Question

If R and H represent horizontal range and maximum height of the projectile, then the angle of projection with the horizontal is:
$\begin{aligned} & \text{A}.{{\tan }^{-1}}\dfrac{H}{R} \\\ & \text{B}.{{\tan }^{-1}}\dfrac{2H}{R} \\\ & \text{C}.{{\tan }^{-1}}\dfrac{4H}{R} \\\ & \text{D}.{{\tan }^{-1}}\dfrac{4R}{H} \\\ \end{aligned}$

Answer 1

R, the horizontal range of a projectile is the total horizontal distance that travels in a motion. And H is the maximum height a body attains in a projectile before it starts to fall downwards. Here we are asked to find the angle of projection with the horizontal, to solve for that we divide maximum height (H) by range (R).

Formula used: $H=\dfrac{{{u}^{2}}{{\sin }^{2}}\theta }{2g}$ And $R=\dfrac{{{u}^{2}}\sin 2\theta }{g}$

Complete step by step answer:
Consider a projectile motion as shown in the above figure.

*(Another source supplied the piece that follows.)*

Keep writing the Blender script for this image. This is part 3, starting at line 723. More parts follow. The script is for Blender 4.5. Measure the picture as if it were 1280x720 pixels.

The initial velocity of the projectile is $um/s$, H is the maximum height of the projectile and R is its horizontal range.
We know that maximum height of the projectile H is given by the equation,
$H=\dfrac{{{u}^{2}}{{\sin }^{2}}\theta }{2g}$
And horizontal range is given by the equation,
$R=\dfrac{{{u}^{2}}\sin 2\theta }{g}$
In the question, we are asked to find the angle of projection, i.e. $\theta$.
To find $\theta$ , let us divide the maximum height of the projectile by horizontal range.
Thus we get,
$\dfrac{H}{R}=\left( \dfrac{\dfrac{{{u}^{2}}{{\sin }^{2}}\theta }{2g}}{\dfrac{{{u}^{2}}\sin 2\theta }{g}} \right)$
$\dfrac{H}{R}=\left( \dfrac{{{u}^{2}}{{\sin }^{2}}\theta \times g}{{{u}^{2}}\sin 2\theta \times 2g} \right)$
By solving this equation, we get
$\dfrac{H}{R}=\dfrac{{{\sin }^{2}}\theta }{2\sin 2\theta }$
In the above equation, ${{\sin }^{2}}\theta$ can be written as $\sin \theta \times \sin \theta$
And $\sin 2\theta$ can be written as $2\sin \theta \cos \theta$.
Hence the equation can be rewritten as
$\dfrac{H}{R}=\dfrac{\sin \theta \times \sin \theta }{2\times 2\times \sin \theta \times \cos \theta }$
$\dfrac{H}{R}=\dfrac{\sin \theta }{4\cos \theta }$
We know that, $\dfrac{\sin \theta }{\cos \theta }=\tan \theta$. Therefore the equation can be written as
$\dfrac{H}{R}=\dfrac{1}{4}\tan \theta$
From this equation we get,
$\tan \theta =4\dfrac{H}{R}$
We have to find $\theta$, therefore
$\theta ={{\tan }^{-1}}\dfrac{4H}{R}$
Therefore the angle of projection of the projectile, $\theta ={{\tan }^{-1}}\dfrac{4H}{R}$.

So, the correct answer is “Option D”.

Note: Projectile motion is a motion that a body experiences when it is thrown or projected near the surface of earth. In such a motion the projectile moves in a curved path only under the influence of gravity. Hence the path of a projectile will always be a parabola.